I’m in favour of Nuclear as a stop-gap at least but not Fracking. If Fracking companies are prepared to pay for any and all damages incurred then fine

How do you pay for loss of life in earthquakes caused by fracking?

I don’t think we are talking that level of Earthquake. The kind that could do damage to the foundations of your property, or pollute your water supply, nothing on a Hollywood blockbuster scale.

Warbler said:

TM2YC said:

but (in the UK at least) they have arranged it so they are immune from prosecution. Drill under my house. House falls in hole. Tough sh*t.

If that is so, that is absolutely ridiculous.
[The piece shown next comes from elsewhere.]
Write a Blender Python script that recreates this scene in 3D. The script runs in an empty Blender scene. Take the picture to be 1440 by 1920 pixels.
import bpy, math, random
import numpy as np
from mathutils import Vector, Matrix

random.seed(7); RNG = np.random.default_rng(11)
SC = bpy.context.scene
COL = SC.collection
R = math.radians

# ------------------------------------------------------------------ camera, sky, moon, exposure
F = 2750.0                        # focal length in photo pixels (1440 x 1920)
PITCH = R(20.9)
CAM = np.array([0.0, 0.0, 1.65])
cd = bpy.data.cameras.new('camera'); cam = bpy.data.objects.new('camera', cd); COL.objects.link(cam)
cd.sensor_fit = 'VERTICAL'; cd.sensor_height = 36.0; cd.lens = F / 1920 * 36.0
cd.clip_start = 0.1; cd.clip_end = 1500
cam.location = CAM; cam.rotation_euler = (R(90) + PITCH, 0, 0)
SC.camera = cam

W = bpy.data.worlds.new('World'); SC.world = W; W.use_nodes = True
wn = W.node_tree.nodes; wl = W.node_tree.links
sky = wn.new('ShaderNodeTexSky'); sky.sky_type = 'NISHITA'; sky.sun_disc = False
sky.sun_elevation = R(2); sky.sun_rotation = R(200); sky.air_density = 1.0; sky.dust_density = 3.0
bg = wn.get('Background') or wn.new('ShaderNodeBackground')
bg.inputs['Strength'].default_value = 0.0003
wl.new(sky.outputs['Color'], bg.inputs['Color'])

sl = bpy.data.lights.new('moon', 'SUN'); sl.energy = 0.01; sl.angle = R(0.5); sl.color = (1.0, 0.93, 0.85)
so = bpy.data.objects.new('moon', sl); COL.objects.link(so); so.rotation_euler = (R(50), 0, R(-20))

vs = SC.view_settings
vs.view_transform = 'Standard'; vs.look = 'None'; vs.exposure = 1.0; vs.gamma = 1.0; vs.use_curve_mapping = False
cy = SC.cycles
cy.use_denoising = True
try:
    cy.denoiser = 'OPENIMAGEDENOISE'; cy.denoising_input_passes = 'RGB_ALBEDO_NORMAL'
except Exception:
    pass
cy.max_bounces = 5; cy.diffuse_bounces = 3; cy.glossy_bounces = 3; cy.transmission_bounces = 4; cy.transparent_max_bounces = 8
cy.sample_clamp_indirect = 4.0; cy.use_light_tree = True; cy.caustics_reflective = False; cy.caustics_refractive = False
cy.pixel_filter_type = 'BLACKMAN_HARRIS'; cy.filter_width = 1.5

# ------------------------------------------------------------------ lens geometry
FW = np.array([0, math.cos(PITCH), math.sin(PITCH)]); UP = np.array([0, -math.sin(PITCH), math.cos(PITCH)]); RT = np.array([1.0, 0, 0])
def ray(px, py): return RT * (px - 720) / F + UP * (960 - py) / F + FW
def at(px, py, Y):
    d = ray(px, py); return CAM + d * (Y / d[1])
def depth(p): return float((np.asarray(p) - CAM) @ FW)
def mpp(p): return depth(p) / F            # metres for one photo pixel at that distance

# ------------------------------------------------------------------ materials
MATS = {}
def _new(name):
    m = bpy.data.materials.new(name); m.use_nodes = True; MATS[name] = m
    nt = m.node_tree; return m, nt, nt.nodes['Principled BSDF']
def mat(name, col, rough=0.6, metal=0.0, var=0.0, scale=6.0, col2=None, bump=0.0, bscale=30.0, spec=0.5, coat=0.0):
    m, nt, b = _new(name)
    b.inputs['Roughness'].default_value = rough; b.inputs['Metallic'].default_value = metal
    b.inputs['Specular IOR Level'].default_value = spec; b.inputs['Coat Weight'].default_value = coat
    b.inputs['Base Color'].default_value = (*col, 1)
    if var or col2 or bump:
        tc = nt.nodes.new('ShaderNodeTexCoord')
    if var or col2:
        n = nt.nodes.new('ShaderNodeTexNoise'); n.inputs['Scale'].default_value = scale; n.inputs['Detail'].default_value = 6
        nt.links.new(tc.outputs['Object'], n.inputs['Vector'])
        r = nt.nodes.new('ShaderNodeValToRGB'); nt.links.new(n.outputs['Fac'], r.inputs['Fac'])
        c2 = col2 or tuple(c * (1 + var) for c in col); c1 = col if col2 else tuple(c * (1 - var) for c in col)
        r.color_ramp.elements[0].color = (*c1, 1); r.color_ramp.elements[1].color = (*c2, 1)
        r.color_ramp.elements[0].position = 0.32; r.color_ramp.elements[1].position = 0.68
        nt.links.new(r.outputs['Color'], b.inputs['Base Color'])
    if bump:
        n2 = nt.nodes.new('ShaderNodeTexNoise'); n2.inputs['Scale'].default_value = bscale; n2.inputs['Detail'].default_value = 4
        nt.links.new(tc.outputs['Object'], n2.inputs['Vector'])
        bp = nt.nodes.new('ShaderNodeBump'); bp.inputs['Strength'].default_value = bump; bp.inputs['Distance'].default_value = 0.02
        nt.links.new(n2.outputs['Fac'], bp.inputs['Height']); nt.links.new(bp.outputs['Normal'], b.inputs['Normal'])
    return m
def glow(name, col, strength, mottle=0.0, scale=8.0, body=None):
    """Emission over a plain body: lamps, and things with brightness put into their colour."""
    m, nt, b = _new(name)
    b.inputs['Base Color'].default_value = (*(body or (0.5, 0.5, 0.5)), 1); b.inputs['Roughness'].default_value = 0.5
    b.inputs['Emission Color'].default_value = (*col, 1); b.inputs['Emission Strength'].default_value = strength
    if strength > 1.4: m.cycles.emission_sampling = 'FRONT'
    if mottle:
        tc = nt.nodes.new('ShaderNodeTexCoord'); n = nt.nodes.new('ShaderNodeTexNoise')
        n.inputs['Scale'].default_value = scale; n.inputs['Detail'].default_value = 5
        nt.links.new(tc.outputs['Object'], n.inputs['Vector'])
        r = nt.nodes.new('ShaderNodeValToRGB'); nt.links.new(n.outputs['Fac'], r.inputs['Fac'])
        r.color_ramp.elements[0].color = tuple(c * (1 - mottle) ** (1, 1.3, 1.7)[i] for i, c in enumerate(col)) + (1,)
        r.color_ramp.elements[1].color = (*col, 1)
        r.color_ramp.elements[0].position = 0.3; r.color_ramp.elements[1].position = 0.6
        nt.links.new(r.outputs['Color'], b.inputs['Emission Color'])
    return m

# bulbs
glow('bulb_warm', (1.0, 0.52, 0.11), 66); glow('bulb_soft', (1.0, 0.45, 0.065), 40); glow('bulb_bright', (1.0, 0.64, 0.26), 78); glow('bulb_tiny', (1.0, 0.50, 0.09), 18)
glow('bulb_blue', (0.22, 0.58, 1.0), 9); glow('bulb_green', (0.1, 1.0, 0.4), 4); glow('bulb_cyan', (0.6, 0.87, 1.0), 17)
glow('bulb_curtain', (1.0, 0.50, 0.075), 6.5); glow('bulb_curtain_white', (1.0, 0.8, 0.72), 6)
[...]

Ridiculous but true. I found a post from an Agricultural Solicitor discussing the relevant UK laws:

https://www.michelmores.com/news-views/news/fracking-landowner-rights

The key points:

The general rule at common law, with regards to land ownership, is that the person who owns the surface of a piece of land also owns the strata that exists beneath the surface. This is unless the rights have been sold separately from the land. However, by virtue of the Petroleum Act 1998, petroleum rights, including deposits of natural gas belong to the Crown. Operators are required to obtain a licence from the Government to search for and produce oil and gas. This is in contrast to the US, where landowners own sub-surface mineral rights.

prior to the enactment of the Infrastructure Act 2015, the law required a fracking operator to acquire the landowner’s permission to drill under their land and was required to compensate the landowner accordingly. This mirrored the position in the US.

Section 43 of the Infrastructure Act 2015 provides that there is now a right to drill for oil or gas at a depth of at least 300m below the surface. This effectively removes the need to gain consent from the landowner to access land at a depth below 300 metres.

As it stands there is no automatic right to compensation for an individual landowner.

So in short they rewrote the law in 2015 to allow fracking under your land without your permission and without needing to compensate you. As I said already, it doesn’t seem like the attitude of an industry that has faith in the safety of what it does.

As I understand it, in the US they would be required to gain your permission and to compensate you for access. Which as I also said above would be fine. If I’m financially compensated for drilling under my house then I’m fine with it.